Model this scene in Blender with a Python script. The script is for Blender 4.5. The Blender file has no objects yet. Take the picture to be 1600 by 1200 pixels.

........

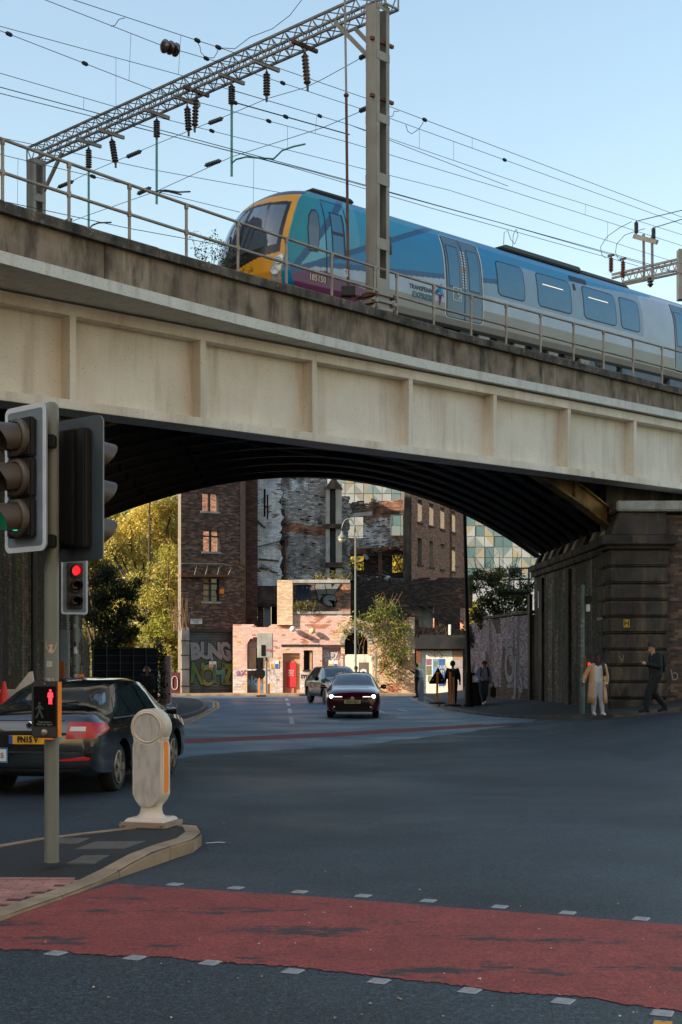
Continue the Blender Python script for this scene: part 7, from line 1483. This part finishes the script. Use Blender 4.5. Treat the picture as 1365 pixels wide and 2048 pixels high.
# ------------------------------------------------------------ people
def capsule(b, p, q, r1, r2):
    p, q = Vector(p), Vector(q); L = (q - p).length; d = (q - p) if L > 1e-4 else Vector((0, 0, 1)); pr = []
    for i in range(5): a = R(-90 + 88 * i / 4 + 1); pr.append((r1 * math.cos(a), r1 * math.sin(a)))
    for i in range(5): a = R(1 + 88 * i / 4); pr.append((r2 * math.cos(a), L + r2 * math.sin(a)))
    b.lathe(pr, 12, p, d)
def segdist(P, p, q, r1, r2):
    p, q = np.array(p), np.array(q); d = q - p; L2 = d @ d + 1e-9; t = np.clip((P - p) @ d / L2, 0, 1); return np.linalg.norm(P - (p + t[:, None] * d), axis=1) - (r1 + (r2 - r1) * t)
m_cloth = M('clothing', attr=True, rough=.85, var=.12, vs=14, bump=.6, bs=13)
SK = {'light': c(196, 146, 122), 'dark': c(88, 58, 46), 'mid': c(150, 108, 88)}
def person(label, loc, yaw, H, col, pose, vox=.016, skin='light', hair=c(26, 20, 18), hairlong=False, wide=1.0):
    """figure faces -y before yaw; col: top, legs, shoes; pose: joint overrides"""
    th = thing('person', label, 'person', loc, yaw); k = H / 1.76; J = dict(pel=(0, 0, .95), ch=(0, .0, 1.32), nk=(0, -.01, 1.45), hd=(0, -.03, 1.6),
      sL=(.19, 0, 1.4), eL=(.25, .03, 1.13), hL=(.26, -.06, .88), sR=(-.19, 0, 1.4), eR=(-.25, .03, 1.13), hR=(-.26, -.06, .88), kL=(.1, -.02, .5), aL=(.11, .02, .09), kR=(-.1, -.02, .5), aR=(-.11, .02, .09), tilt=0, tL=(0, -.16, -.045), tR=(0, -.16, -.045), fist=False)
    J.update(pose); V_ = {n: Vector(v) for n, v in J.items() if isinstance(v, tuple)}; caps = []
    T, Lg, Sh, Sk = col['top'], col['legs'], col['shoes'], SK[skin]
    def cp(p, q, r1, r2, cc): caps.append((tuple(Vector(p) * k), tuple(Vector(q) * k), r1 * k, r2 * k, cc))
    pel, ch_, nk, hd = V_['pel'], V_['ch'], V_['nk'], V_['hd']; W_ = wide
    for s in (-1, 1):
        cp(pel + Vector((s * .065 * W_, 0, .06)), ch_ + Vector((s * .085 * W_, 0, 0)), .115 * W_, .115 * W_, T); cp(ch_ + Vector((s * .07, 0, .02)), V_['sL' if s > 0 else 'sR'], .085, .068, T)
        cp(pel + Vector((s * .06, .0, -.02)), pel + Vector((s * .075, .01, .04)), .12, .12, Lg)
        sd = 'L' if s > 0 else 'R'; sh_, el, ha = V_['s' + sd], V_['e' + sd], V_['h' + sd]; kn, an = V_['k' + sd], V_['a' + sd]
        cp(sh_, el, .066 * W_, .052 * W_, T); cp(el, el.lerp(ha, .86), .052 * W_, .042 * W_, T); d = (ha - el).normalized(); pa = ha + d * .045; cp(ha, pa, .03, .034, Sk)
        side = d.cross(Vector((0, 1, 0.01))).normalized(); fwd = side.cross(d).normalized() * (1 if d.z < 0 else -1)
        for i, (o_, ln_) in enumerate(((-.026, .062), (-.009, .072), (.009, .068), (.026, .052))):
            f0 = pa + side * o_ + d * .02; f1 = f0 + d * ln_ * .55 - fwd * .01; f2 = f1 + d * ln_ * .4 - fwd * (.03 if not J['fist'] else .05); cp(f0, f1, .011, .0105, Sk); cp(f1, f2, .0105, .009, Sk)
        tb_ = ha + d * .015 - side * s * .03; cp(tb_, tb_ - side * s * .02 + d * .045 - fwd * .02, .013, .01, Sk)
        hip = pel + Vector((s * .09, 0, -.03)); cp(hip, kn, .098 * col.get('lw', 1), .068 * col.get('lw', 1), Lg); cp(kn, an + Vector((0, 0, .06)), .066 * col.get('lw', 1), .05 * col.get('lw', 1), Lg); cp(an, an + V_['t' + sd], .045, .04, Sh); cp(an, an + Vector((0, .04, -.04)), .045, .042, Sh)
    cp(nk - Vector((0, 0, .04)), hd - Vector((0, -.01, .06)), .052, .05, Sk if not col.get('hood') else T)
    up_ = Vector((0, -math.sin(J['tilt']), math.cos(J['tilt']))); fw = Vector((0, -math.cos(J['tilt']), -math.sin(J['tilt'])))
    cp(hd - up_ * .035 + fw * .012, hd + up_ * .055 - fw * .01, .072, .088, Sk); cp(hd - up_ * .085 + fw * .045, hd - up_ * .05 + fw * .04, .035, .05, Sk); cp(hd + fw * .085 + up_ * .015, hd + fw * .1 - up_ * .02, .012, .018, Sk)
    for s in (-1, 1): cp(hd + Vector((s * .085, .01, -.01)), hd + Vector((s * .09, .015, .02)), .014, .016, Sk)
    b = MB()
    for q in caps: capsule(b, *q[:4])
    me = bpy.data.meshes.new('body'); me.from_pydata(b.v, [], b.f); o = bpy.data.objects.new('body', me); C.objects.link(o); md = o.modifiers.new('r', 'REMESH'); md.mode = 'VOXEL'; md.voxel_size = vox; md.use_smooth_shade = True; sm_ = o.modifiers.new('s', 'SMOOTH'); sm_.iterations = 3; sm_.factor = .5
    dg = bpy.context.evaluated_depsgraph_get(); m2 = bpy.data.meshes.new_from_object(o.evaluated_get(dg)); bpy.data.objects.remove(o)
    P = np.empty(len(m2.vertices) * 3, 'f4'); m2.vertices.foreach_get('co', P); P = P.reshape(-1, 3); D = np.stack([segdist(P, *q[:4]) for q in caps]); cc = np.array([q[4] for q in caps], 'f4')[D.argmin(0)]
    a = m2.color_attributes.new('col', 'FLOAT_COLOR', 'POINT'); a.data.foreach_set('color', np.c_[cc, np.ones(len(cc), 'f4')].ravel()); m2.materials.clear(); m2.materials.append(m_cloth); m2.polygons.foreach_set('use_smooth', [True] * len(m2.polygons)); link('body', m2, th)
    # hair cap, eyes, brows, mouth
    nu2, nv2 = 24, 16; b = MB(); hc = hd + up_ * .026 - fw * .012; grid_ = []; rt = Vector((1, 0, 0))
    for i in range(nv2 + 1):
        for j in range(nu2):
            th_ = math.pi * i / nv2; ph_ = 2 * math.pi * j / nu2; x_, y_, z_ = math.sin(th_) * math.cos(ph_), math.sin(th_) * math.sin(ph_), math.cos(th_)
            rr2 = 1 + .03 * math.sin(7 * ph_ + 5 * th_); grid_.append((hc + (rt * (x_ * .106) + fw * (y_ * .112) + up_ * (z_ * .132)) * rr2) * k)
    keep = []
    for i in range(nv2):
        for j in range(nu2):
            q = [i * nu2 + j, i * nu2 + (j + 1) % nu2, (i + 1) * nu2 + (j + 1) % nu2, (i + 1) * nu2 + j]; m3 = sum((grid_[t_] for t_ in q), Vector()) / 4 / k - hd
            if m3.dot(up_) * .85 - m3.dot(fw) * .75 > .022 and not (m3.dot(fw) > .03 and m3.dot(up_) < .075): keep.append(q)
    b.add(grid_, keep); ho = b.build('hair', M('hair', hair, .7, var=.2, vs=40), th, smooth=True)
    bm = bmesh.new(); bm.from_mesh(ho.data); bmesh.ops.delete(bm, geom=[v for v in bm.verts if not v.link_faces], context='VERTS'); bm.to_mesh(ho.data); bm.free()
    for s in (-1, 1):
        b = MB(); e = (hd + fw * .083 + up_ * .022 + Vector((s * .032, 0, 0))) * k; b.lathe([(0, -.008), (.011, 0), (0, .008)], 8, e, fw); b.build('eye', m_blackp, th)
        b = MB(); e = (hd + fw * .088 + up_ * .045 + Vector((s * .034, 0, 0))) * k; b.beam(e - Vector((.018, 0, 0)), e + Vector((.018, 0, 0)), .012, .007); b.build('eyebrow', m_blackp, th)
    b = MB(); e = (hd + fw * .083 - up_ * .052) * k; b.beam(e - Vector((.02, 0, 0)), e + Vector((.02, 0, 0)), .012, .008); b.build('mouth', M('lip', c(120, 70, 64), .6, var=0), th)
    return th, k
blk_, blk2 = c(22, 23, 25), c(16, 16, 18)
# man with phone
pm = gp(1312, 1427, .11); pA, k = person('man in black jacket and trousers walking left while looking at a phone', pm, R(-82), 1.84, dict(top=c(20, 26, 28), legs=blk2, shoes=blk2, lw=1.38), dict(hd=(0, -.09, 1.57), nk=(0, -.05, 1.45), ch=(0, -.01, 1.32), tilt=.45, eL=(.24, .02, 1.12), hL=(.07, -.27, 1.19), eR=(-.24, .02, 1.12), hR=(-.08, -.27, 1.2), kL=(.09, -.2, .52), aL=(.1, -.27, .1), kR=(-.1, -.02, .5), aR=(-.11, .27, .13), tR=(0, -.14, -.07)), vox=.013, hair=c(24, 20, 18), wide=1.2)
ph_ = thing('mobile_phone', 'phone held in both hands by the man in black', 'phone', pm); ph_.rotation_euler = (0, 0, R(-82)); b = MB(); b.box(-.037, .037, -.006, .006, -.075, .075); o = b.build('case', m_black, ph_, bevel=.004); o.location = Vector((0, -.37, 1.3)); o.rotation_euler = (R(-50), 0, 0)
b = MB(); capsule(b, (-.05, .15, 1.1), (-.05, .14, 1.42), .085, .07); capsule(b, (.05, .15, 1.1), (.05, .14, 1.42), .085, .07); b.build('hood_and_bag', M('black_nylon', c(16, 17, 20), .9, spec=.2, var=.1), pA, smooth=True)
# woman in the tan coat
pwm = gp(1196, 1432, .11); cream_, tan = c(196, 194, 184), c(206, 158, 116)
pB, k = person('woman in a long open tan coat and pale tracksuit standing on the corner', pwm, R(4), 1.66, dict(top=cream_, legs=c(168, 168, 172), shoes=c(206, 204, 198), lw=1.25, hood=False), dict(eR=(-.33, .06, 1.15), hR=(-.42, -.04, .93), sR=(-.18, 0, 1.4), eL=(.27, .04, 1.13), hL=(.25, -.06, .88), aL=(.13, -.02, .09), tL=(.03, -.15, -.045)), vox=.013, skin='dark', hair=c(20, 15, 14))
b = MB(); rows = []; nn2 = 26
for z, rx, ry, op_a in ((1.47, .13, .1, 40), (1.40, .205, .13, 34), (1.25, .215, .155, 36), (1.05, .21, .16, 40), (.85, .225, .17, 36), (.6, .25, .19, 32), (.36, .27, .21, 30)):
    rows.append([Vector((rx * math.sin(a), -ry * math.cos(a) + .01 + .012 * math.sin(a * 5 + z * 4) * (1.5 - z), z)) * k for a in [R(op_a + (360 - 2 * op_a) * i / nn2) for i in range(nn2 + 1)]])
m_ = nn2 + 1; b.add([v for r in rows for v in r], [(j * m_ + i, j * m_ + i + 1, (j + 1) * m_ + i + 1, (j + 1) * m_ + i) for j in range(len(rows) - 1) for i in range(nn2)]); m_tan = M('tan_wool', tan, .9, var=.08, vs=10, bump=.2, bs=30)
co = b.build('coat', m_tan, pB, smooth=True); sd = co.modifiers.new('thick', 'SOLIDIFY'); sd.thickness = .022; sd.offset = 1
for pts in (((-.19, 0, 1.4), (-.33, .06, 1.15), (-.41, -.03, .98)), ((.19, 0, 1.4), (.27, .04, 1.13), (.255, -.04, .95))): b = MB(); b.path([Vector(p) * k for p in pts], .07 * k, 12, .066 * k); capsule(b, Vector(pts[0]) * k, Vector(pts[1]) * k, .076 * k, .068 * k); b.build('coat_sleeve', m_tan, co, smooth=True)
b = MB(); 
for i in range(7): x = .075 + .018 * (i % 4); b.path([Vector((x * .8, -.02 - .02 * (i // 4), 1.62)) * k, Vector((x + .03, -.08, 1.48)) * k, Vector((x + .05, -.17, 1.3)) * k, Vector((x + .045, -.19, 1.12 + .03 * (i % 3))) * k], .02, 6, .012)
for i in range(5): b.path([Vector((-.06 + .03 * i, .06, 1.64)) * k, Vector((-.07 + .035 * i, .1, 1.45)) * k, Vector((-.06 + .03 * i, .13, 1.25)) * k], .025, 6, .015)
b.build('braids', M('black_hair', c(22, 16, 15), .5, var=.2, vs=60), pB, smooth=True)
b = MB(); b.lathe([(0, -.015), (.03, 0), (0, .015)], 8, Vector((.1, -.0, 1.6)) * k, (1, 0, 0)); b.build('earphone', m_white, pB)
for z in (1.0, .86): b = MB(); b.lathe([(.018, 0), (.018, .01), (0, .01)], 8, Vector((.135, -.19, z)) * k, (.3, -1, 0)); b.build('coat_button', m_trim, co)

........

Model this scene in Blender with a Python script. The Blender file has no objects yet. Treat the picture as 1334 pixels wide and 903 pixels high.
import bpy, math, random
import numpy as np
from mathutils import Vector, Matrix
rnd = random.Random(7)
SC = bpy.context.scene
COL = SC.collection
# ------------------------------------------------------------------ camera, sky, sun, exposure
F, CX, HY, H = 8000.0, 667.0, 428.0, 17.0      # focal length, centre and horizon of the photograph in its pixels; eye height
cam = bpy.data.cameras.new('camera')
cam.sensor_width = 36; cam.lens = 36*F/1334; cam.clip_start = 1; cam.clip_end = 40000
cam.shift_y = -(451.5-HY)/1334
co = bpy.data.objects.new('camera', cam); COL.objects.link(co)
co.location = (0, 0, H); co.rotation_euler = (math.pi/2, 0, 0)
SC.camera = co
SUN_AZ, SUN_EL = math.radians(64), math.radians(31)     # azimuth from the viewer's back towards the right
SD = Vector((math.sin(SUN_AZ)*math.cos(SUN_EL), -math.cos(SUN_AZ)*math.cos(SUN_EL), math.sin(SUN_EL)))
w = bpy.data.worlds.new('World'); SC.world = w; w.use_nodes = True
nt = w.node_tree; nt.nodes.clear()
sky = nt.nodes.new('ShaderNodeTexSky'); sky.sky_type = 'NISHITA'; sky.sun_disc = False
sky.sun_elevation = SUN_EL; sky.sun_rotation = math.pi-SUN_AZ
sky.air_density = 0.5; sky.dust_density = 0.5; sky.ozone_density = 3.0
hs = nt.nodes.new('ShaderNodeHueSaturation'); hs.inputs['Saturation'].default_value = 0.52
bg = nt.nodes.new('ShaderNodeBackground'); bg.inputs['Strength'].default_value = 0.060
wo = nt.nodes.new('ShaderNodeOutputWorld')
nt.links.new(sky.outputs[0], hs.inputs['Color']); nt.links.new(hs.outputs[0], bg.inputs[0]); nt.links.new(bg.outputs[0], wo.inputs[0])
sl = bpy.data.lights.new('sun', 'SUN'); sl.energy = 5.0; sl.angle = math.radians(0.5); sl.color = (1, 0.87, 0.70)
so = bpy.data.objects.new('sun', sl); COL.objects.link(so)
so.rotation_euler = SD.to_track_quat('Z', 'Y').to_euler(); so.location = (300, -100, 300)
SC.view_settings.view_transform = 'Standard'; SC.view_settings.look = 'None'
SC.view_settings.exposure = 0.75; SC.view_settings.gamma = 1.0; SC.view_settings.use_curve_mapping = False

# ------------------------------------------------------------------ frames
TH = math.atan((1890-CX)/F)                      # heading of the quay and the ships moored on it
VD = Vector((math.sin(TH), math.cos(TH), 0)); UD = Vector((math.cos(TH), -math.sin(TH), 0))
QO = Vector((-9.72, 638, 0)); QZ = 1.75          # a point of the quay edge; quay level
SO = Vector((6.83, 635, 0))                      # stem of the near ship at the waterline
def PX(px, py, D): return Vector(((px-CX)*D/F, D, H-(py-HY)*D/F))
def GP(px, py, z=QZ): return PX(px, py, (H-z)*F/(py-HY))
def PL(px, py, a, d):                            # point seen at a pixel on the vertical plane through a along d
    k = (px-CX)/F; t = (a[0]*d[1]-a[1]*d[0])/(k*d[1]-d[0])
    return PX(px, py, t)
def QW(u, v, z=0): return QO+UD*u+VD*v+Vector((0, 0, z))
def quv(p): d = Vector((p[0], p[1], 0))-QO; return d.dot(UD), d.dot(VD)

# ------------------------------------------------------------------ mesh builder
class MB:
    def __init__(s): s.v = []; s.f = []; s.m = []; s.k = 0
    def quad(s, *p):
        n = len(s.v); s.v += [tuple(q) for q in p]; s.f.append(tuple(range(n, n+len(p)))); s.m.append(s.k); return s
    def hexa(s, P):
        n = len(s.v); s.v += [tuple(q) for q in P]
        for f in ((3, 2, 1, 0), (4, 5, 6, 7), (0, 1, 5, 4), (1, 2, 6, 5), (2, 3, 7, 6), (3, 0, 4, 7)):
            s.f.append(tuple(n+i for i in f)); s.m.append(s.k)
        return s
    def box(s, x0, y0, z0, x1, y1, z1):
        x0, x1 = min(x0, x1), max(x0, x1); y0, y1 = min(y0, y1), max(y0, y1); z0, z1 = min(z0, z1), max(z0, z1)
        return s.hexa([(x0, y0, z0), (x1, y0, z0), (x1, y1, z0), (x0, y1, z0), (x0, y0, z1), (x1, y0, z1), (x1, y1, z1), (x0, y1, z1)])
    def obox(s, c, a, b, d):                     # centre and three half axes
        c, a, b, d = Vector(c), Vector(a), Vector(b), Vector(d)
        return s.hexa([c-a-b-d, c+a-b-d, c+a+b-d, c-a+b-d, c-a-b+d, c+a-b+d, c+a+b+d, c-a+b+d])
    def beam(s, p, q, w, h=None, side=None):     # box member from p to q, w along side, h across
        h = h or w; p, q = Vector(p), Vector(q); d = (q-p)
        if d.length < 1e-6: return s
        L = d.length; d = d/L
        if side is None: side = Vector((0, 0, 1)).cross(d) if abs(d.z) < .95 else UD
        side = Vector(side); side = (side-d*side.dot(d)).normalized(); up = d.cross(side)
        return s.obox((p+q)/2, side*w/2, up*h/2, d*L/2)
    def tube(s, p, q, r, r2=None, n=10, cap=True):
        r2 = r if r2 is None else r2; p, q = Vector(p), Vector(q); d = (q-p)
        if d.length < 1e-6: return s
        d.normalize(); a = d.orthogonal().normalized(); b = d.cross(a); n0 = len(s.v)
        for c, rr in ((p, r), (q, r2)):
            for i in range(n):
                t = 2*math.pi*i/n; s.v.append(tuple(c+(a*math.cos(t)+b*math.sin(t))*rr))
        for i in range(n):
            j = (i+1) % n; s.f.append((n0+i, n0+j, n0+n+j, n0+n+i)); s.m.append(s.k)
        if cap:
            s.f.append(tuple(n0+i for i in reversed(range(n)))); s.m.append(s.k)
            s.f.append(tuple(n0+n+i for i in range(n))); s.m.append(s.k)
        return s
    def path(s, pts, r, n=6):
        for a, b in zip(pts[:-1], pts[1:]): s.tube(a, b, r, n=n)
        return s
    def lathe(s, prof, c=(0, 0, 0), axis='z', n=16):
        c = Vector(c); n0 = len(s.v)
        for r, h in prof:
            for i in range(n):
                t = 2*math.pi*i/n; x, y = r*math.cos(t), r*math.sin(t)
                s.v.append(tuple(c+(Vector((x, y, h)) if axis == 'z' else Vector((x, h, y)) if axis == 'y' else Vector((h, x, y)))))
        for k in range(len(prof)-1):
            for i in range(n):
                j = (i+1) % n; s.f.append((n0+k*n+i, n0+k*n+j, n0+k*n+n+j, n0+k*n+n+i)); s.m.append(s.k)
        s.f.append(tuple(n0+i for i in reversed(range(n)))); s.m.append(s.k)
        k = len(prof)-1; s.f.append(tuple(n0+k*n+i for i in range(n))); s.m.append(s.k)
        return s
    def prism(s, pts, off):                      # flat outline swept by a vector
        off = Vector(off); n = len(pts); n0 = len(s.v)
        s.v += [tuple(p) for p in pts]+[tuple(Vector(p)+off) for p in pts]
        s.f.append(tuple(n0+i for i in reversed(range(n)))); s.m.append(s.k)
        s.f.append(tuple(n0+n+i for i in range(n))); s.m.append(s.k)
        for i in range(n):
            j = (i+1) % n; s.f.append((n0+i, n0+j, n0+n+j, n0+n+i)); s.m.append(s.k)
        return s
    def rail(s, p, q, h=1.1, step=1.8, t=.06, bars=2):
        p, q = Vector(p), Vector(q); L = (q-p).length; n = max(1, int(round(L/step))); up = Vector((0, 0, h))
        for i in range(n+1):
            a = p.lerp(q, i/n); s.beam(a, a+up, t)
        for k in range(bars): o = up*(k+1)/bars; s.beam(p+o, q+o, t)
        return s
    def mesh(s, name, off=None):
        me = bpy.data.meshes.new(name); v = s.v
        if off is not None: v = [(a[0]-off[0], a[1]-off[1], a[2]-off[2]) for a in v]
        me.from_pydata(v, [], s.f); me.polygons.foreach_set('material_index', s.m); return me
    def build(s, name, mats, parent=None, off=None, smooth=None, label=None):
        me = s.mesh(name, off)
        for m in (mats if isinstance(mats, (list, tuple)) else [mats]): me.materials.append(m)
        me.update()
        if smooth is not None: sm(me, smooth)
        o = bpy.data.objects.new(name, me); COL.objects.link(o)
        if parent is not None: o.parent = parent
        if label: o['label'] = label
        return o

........

* INSTRUCTIONS FOR THE TASK *
The answer must consist solely of the number of lines in the entries that contain the word "with".

* EXPECTED ANSWER *
3